Concordia Experience

Copyright and Fair Use Information

Concordia University Chicago is committed to the education of its students and employees regarding copyright and fair use laws. It is up to the institution to provide resources to assist in personal and educational use of creative works of all kinds.

Below are resources and FAQs that answer the questions commonly asked about Copyright and Fair Use policies. There are also two videos to the right that give an overview of Copyright and Copyright in the workplace.

Student Resources

Employee Resources

Copyright And Educational Fair Use Guidelines For Video And Broadcast Content

The info below are based on the 1997 Conference On Fair Use (CONFU). These are guidelines, not law, but they serve to assist faculty and staff in evaluating appropriate educational use of copyrighted video and broadcast content without requiring the consent of the copyright holder or content creator(s).

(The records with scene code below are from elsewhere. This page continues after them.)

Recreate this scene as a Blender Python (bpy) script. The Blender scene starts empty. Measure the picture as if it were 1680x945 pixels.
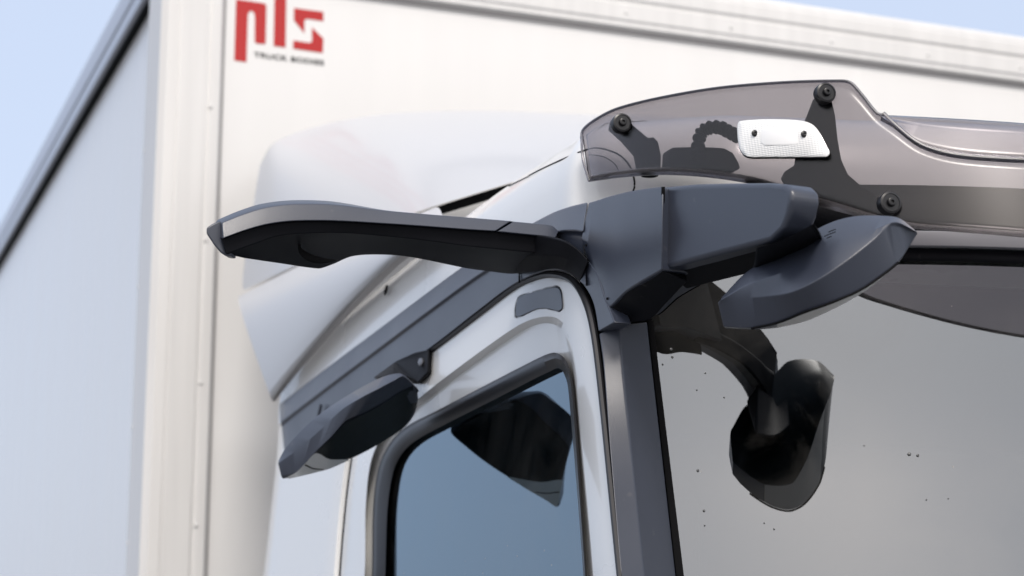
import bpy, bmesh, math, random
from mathutils import Vector, noise
random.seed(4)
C = bpy.context.scene
COL = C.collection
rad = math.radians

# ------------------------------------------------------------------ camera
F_PX, PITCH, YAW, CAM_Z = 3150.0, rad(12.13), rad(21.3), 1.6
cam_d = bpy.data.cameras.new("camera")
cam = bpy.data.objects.new("camera", cam_d); COL.objects.link(cam)
KS, EYE = 0.75, 2.1                          # plan units to metres, eye height
cam.location = (0, 0, EYE)
cam.rotation_euler = (rad(90) + PITCH, 0, -YAW)
cam_d.sensor_width = 36.0
cam_d.lens = F_PX / 1680 * 36.0
cam_d.clip_end = 3000; cam_d.clip_start = 0.05
cam_d.dof.use_dof = True
cam_d.dof.focus_distance = 3.02*KS
cam_d.dof.aperture_fstop = 6.0
C.camera = cam

# ------------------------------------------------------------------ sky, sun, exposure
SUN_EL, SUN_AZ = rad(48), rad(196)          # azimuth clockwise from +Y
w = bpy.data.worlds.new("World"); C.world = w; w.use_nodes = True
wn = w.node_tree.nodes; wl = w.node_tree.links
sky = wn.new("ShaderNodeTexSky"); sky.sky_type = 'NISHITA'; sky.sun_disc = False
sky.sun_elevation = SUN_EL; sky.sun_rotation = SUN_AZ
sky.air_density = 1.0; sky.dust_density = 5; sky.ozone_density = 1.2; sky.altitude = 0
bg = wn["Background"]; bg.inputs[1].default_value = 0.11
veil = wn.new("ShaderNodeMix"); veil.data_type = 'RGBA'     # thin high haze over the blue
veil.inputs[0].default_value = .80
vtc = wn.new("ShaderNodeTexCoord"); vnz = wn.new("ShaderNodeTexNoise"); vnz.inputs["Scale"].default_value = 1.6; vnz.inputs["Detail"].default_value = 5
# the haze is whiter on the sun's side of the sky, with a soft cloud texture
vdt = wn.new("ShaderNodeVectorMath"); vdt.operation = 'DOT_PRODUCT'; vdt.inputs[1].default_value = (-.25, -.95, .15)
vad = wn.new("ShaderNodeMath"); vad.operation = 'MULTIPLY_ADD'; vad.inputs[1].default_value = 1.1; 
vmx = wn.new("ShaderNodeMix"); vmx.data_type = 'RGBA'; vmx.inputs[6].default_value = (4.1, 4.7, 5.9, 1); vmx.inputs[7].default_value = (6.9, 6.8, 6.9, 1)
vmr = wn.new("ShaderNodeMapRange"); vmr.interpolation_type = 'SMOOTHSTEP'; vmr.inputs[1].default_value = .35; vmr.inputs[2].default_value = 1.35
wl.new(vtc.outputs["Generated"], vnz.inputs["Vector"]); wl.new(vtc.outputs["Generated"], vdt.inputs[0])
wl.new(vnz.outputs[0], vad.inputs[0]); wl.new(vdt.outputs["Value"], vad.inputs[2]); wl.new(vad.outputs[0], vmr.inputs[0])
wl.new(vmr.outputs[0], vmx.inputs[0]); wl.new(vmx.outputs[2], veil.inputs[7])
wl.new(sky.outputs[0], veil.inputs[6]); wl.new(veil.outputs[2], bg.inputs[0])
sd = bpy.data.lights.new("sun", 'SUN'); sd.energy = 1.15; sd.angle = rad(14); sd.color = (1, .94, .87)
so = bpy.data.objects.new("sun", sd); COL.objects.link(so)
sv = Vector((math.sin(SUN_AZ)*math.cos(SUN_EL), math.cos(SUN_AZ)*math.cos(SUN_EL), math.sin(SUN_EL)))
so.rotation_euler = sv.to_track_quat('Z', 'Y').to_euler(); so.location = (3, -6, 9)
C.view_settings.view_transform = 'Standard'; C.view_settings.look = 'None'
C.view_settings.exposure = 0.68; C.view_settings.gamma = 1.0

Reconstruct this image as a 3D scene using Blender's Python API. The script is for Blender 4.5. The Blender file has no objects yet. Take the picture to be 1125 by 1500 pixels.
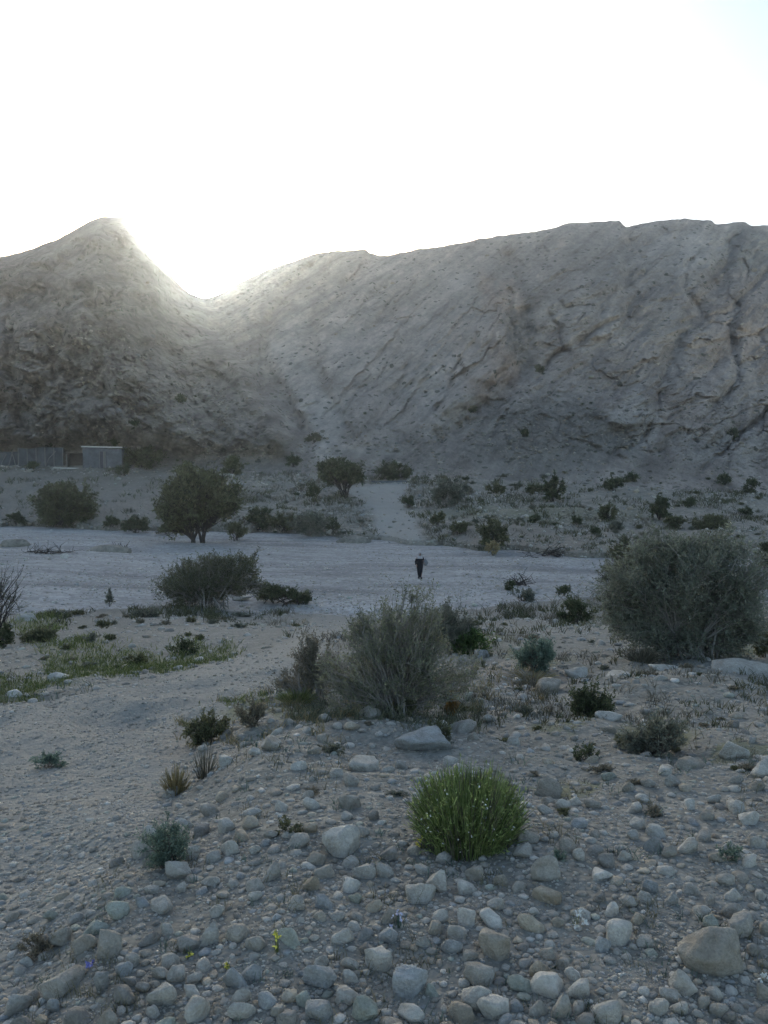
import bpy, bmesh, math, random
import numpy as np
from mathutils import Vector, Matrix

# ------------------------------------------------------------------ camera, world, sun, exposure
F, PITCH = 1133.0, math.radians(3.03)           # focal length in photo pixels (1125 x 1500), tilt down
CAM = np.array([0.0, 0.0, 1.6])
scene = bpy.context.scene
cam_data = bpy.data.cameras.new('camera')
cam_data.sensor_fit = 'VERTICAL'; cam_data.sensor_height = 24.0
cam_data.lens = 24.0 * F / 1500.0
cam_data.clip_start = 0.05; cam_data.clip_end = 6000
cam = bpy.data.objects.new('camera', cam_data)
scene.collection.objects.link(cam)
cam.location = CAM; cam.rotation_euler = (math.pi / 2 - PITCH, 0, 0)
scene.camera = cam

SUN_EL, SUN_AZ = math.radians(11.6), math.radians(-13.0)
AUREOLE = 85.0
world = bpy.data.worlds.new('World'); scene.world = world; world.use_nodes = True
wt = world.node_tree; wt.nodes.clear()
sky = wt.nodes.new('ShaderNodeTexSky'); sky.sky_type = 'NISHITA'; sky.sun_disc = False
sky.sun_elevation = SUN_EL; sky.sun_rotation = SUN_AZ
sky.air_density = 1.0; sky.dust_density = 2.4; sky.ozone_density = 1.2; sky.altitude = 300
bg = wt.nodes.new('ShaderNodeBackground'); bg.inputs['Strength'].default_value = 0.12
wo = wt.nodes.new('ShaderNodeOutputWorld')
wt.links.new(sky.outputs[0], bg.inputs['Color'])
# bright circumsolar aureole of the dusty air round the sun
tc = wt.nodes.new('ShaderNodeTexCoord')
dp = wt.nodes.new('ShaderNodeVectorMath'); dp.operation = 'DOT_PRODUCT'
dp.inputs[1].default_value = (math.sin(SUN_AZ) * math.cos(SUN_EL), math.cos(SUN_AZ) * math.cos(SUN_EL), math.sin(SUN_EL))
wt.links.new(tc.outputs['Generated'], dp.inputs[0])
pw_ = wt.nodes.new('ShaderNodeMath'); pw_.operation = 'POWER'; wt.links.new(dp.outputs['Value'], pw_.inputs[0]); pw_.inputs[1].default_value = 480.0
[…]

To view the 1998 CONFU report, follow this link: http://www.uspto.gov/web/offices/dcom/olia/confu/confurep.pdf

Fair Use Statute

The following is the full text of the fair-use statute from the U.S. Copyright Act.

Section 107 of the Copyright Act of 1976. Limitations on exclusive rights: Fair use. Notwithstanding the provisions of sections 106 and 106A, the fair use of a copyrighted work, including such use by reproduction in copies or phonorecords or by any other means specified in that section, for purposes such as criticism, comment, news reporting, teaching (including multiple copies for classroom use), scholarship, or research, is not an infringement of copyright. In determining whether the use made of a work in any particular case is a fair use the factors to be considered shall include --

  1. the purpose and character of the use, including whether such use is of a commercial nature or is for nonprofit educational purposes;

  2. the nature of the copyrighted work;

  3. the amount and substantiality of the portion used in relation to the copyrighted work as a whole; and

  4. the effect of the use upon the potential market for or value of the copyrighted work.

The fact that a work is unpublished shall not itself bar a finding of fair use if such finding is made upon consideration of all the above factors.

Copyrighted Video Presentation Or Duplication

What Is Permitted:

  • Students or faculty/staff may present copyrighted video content in a classroom or other educational setting when the intent of the program viewing is educational and free of charge (no admission fees).

  • Media Services may reproduce video content for educators with the intent to replace damaged or missing media that is no longer commercially available or cannot be replaced at a fair price.

What Is Prohibited:

  • Copyrighted video content may not be performed in a public arena (indoors or outdoors) for entertainment purposes without consent from the copyright owner.

  • Copyrighted video content may not be broadcast to non-attending viewers (Campus Video Network) without written permission from the copyright owner.

Copying And Presenting Broadcast Video Material

What Is Permitted:

  • Instructors may request Media Services to record broadcast material for educational purposes as detailed in these guidelines.

  • Video-recorded broadcast material can be retained up to 45 calendar days after the recording date. After 45 calendar days, the video material must either be erased or destroyed.

  • Video-recorded broadcast material must be presented to students within the first 10 academic calendar days of the 45-day retention period.

  • Students can be presented the video material no more than two times during the 10-day period. The second viewing is allowed for instructional reinforcement, if necessary.

  • The video-recorded material may be viewed after the 10-day period by the faculty or staff instructor for evaluation purposes only.

  • Any and all duplications of broadcast video material must include the copyright notice of the program.

  • It is permitted to excerpt parts of a program provided the original content is not altered in any way. The material may not be physically or electronically combined or merged to constitute teaching anthologies or compilations.

  • It is not necessary to present the recorded material in its entirety.

  • Duplication is permitted if other interested faculty request recordings of the same broadcast material. Any additional duplications are subject to the restrictions as detailed above.

  • These guidelines apply only to instructors of Concordia University Chicago.